To do ->
Set down each line from the one containing "Write part 3" to the one containing "tube(bm, out, rr, seg)", inclusive, exactly as written and with nothing further.

-- Begin Records for this exercise --

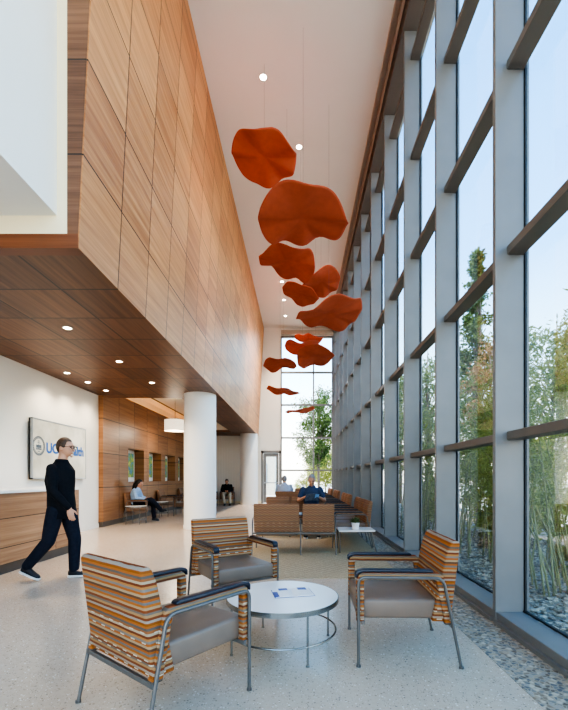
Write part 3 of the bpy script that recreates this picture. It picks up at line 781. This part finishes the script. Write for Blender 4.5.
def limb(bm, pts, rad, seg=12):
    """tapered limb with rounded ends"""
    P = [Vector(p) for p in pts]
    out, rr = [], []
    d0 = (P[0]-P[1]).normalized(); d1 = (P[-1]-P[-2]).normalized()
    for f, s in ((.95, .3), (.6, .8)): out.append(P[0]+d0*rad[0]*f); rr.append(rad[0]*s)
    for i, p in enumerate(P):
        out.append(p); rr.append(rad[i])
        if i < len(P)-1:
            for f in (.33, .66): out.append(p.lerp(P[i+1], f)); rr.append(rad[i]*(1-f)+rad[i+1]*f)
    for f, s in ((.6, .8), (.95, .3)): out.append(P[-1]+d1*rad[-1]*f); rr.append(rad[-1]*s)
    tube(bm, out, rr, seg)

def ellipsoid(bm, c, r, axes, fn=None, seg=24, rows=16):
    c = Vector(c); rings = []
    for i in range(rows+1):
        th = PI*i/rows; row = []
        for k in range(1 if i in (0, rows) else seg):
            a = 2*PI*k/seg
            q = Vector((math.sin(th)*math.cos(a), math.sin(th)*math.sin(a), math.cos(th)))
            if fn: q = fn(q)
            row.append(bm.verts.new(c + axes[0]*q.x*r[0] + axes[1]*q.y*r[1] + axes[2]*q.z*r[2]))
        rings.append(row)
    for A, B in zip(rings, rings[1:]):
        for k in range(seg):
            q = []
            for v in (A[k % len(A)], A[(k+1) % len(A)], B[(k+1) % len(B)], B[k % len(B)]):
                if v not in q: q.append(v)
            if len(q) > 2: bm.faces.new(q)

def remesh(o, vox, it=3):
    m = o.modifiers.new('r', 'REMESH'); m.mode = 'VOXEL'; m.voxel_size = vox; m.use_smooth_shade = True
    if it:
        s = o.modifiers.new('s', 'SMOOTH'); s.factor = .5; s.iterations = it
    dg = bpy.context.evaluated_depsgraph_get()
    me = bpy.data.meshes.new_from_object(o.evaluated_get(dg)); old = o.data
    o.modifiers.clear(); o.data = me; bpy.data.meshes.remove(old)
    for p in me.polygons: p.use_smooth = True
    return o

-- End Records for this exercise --
-- Begin Records for this exercise --

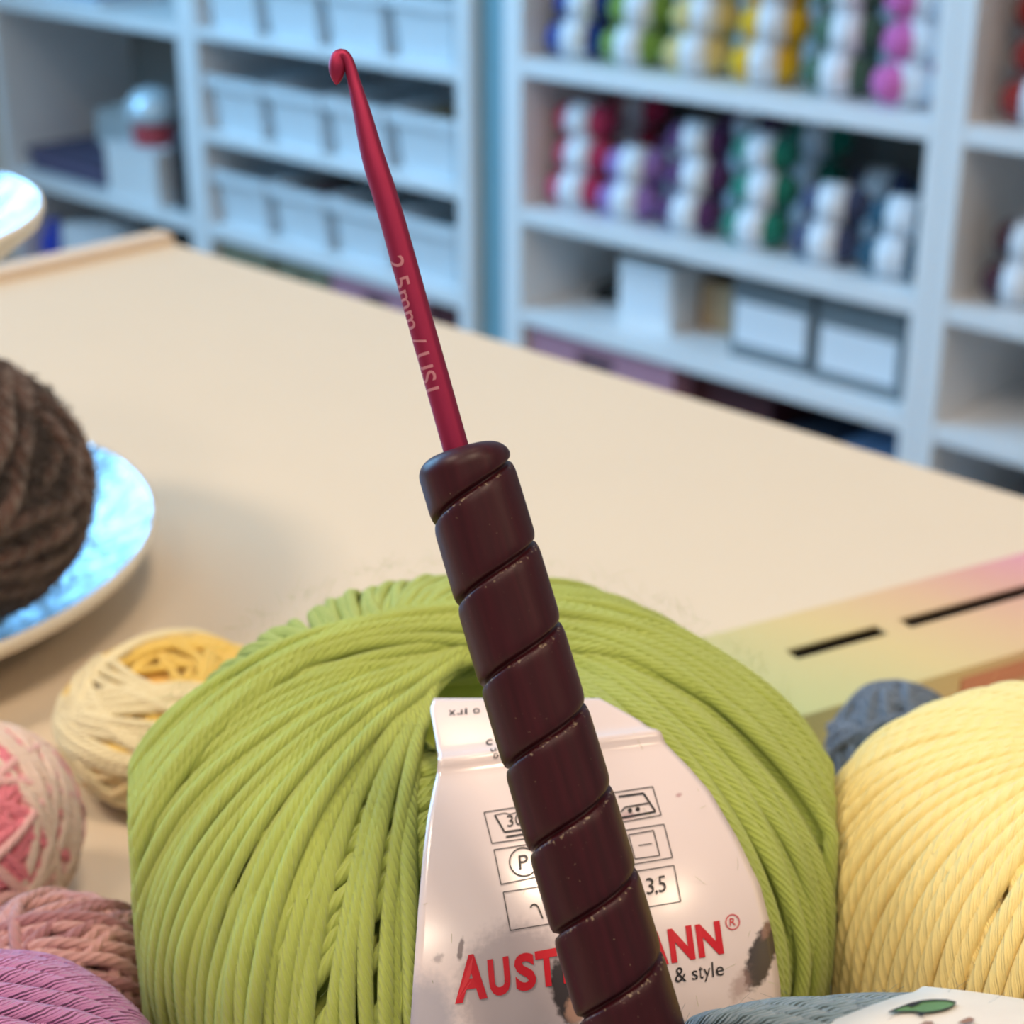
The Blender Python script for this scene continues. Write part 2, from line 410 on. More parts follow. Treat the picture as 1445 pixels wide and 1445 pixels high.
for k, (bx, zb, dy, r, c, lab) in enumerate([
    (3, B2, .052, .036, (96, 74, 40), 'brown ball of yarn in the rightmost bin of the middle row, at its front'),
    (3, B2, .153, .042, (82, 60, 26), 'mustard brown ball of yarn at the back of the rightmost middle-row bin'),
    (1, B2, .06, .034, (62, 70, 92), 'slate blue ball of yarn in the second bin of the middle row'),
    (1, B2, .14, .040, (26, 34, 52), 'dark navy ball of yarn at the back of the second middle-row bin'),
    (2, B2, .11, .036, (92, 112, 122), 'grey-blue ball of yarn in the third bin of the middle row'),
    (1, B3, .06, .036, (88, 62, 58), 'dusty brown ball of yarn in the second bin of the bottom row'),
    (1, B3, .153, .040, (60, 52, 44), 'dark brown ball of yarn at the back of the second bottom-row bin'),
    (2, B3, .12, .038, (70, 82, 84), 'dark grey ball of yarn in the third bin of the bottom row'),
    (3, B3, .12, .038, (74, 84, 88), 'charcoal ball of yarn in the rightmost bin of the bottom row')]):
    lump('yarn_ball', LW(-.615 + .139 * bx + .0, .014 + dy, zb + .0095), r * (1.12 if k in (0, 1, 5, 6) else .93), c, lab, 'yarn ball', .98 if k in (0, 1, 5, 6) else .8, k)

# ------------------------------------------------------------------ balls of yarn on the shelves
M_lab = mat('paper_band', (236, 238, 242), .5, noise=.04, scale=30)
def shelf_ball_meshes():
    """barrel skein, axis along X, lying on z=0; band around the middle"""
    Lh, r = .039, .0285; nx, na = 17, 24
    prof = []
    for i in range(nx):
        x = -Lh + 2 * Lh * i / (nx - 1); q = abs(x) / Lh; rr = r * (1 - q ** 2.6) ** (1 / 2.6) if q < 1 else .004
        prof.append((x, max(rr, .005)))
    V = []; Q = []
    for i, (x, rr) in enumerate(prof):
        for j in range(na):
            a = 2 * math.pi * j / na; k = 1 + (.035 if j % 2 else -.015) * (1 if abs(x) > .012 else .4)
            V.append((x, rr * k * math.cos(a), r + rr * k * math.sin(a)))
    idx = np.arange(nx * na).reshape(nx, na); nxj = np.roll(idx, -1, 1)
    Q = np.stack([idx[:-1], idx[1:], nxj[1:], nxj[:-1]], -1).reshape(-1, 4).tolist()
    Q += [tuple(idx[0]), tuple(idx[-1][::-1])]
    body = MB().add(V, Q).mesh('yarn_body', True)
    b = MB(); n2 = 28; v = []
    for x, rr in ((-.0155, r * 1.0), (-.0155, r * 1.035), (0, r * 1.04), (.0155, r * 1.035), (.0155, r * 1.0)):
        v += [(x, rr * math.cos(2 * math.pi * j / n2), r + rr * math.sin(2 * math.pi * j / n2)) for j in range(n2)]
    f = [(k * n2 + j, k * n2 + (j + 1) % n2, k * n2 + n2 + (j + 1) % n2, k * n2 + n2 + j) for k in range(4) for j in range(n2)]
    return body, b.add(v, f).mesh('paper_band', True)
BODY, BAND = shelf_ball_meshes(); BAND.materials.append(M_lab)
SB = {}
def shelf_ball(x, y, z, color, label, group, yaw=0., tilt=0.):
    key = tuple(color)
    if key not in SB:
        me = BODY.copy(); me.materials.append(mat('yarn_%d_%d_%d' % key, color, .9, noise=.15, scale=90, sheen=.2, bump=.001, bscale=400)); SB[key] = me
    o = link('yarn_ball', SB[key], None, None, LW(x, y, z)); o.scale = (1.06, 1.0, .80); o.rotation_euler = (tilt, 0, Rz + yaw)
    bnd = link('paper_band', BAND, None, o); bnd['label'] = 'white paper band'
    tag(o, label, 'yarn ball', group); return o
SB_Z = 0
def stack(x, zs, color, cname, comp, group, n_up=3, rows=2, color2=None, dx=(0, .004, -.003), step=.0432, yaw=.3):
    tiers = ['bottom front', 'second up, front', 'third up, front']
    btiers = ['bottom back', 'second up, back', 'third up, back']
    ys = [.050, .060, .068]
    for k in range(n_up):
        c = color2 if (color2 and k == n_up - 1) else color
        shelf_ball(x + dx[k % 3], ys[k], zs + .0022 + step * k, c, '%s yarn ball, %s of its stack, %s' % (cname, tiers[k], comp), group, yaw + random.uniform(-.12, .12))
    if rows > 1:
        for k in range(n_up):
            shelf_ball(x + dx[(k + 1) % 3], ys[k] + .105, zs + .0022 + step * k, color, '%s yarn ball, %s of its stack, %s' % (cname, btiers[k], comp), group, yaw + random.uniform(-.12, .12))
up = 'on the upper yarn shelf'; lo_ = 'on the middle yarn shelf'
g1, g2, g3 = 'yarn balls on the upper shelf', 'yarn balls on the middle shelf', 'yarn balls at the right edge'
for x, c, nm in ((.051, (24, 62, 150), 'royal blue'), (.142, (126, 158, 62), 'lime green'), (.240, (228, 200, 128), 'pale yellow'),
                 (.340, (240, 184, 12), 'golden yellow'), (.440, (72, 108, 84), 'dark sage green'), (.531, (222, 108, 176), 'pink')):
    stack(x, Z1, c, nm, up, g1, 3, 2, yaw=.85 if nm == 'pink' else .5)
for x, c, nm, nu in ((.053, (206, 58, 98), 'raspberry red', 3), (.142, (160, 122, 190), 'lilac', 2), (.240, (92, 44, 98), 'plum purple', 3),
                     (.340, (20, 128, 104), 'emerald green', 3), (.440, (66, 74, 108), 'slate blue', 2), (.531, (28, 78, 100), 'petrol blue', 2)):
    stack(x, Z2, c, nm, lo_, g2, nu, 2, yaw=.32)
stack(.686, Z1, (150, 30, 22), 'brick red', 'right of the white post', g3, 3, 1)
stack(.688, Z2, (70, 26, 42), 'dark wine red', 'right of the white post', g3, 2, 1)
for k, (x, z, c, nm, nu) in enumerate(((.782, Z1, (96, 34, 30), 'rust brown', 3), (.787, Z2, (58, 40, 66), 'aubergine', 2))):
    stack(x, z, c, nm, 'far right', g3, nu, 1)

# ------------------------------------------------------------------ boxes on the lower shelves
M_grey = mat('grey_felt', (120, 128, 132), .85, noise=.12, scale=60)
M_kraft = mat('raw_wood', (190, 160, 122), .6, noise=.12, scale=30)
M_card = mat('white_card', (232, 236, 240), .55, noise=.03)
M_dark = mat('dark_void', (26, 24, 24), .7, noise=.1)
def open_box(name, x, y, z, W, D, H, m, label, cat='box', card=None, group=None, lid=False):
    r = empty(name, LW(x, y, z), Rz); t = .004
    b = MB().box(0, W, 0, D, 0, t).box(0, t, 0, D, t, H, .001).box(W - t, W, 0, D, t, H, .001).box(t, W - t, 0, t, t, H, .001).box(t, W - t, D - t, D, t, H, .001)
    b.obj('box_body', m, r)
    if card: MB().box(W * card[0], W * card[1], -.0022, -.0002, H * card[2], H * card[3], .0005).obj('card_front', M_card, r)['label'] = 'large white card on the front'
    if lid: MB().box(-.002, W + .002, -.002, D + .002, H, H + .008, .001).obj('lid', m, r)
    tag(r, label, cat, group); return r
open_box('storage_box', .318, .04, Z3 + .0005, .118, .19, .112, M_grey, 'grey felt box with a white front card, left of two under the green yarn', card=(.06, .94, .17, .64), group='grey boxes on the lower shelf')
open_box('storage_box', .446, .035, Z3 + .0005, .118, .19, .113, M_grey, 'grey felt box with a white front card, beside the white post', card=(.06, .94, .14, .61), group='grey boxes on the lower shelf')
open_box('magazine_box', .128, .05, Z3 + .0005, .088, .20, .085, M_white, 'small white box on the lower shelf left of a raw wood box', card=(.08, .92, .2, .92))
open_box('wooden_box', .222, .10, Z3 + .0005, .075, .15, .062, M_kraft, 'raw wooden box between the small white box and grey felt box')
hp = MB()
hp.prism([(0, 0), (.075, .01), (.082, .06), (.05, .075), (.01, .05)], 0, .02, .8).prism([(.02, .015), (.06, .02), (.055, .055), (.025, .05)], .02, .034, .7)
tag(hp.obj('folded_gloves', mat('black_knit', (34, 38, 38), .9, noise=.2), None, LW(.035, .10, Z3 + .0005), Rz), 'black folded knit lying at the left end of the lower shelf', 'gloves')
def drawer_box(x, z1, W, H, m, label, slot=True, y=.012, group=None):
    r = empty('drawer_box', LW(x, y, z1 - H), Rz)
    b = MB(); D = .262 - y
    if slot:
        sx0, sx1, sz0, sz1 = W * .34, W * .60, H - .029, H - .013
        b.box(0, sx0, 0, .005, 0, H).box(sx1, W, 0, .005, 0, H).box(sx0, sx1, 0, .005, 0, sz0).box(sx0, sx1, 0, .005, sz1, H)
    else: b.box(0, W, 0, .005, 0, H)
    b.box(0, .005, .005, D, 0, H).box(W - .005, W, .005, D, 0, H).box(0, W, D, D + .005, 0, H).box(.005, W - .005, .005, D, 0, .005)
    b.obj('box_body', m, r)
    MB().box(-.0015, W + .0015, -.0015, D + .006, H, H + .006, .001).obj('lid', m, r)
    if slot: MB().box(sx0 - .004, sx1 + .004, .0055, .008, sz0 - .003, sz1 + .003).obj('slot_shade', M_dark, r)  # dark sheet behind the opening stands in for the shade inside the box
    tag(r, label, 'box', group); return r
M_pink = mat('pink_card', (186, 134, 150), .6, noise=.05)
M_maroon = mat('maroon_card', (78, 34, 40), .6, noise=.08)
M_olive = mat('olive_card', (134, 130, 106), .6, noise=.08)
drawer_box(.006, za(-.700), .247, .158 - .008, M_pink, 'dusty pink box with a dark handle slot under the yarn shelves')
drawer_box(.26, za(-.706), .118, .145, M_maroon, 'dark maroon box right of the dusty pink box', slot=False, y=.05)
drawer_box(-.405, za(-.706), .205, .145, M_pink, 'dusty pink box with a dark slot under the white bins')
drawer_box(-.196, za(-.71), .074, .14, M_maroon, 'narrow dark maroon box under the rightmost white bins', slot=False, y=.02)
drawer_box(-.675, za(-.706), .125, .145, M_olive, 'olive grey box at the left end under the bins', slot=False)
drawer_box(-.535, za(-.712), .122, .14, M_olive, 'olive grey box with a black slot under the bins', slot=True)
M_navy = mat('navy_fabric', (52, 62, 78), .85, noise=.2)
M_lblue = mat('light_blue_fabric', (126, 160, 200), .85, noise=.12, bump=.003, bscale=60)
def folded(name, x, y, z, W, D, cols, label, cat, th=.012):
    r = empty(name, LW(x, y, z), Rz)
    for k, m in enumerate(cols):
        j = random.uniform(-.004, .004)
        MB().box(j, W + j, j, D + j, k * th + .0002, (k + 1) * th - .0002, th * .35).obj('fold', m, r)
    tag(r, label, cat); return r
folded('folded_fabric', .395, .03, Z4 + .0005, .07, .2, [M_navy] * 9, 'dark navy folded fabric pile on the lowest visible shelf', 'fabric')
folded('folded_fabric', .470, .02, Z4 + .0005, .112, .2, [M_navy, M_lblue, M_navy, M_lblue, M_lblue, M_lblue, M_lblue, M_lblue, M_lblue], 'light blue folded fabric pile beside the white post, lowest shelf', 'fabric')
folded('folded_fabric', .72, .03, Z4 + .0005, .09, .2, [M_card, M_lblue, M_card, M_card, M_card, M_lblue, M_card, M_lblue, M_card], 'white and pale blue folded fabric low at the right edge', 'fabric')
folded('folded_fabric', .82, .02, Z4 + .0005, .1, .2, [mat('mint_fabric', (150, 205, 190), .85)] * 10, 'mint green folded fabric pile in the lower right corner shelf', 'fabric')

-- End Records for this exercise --

Exercise result ->
Write part 3 of the bpy script that recreates this picture. It picks up at line 781. This part finishes the script. Write for Blender 4.5.
def limb(bm, pts, rad, seg=12):
    """tapered limb with rounded ends"""
    P = [Vector(p) for p in pts]
    out, rr = [], []
    d0 = (P[0]-P[1]).normalized(); d1 = (P[-1]-P[-2]).normalized()
    for f, s in ((.95, .3), (.6, .8)): out.append(P[0]+d0*rad[0]*f); rr.append(rad[0]*s)
    for i, p in enumerate(P):
        out.append(p); rr.append(rad[i])
        if i < len(P)-1:
            for f in (.33, .66): out.append(p.lerp(P[i+1], f)); rr.append(rad[i]*(1-f)+rad[i+1]*f)
    for f, s in ((.6, .8), (.95, .3)): out.append(P[-1]+d1*rad[-1]*f); rr.append(rad[-1]*s)
    tube(bm, out, rr, seg)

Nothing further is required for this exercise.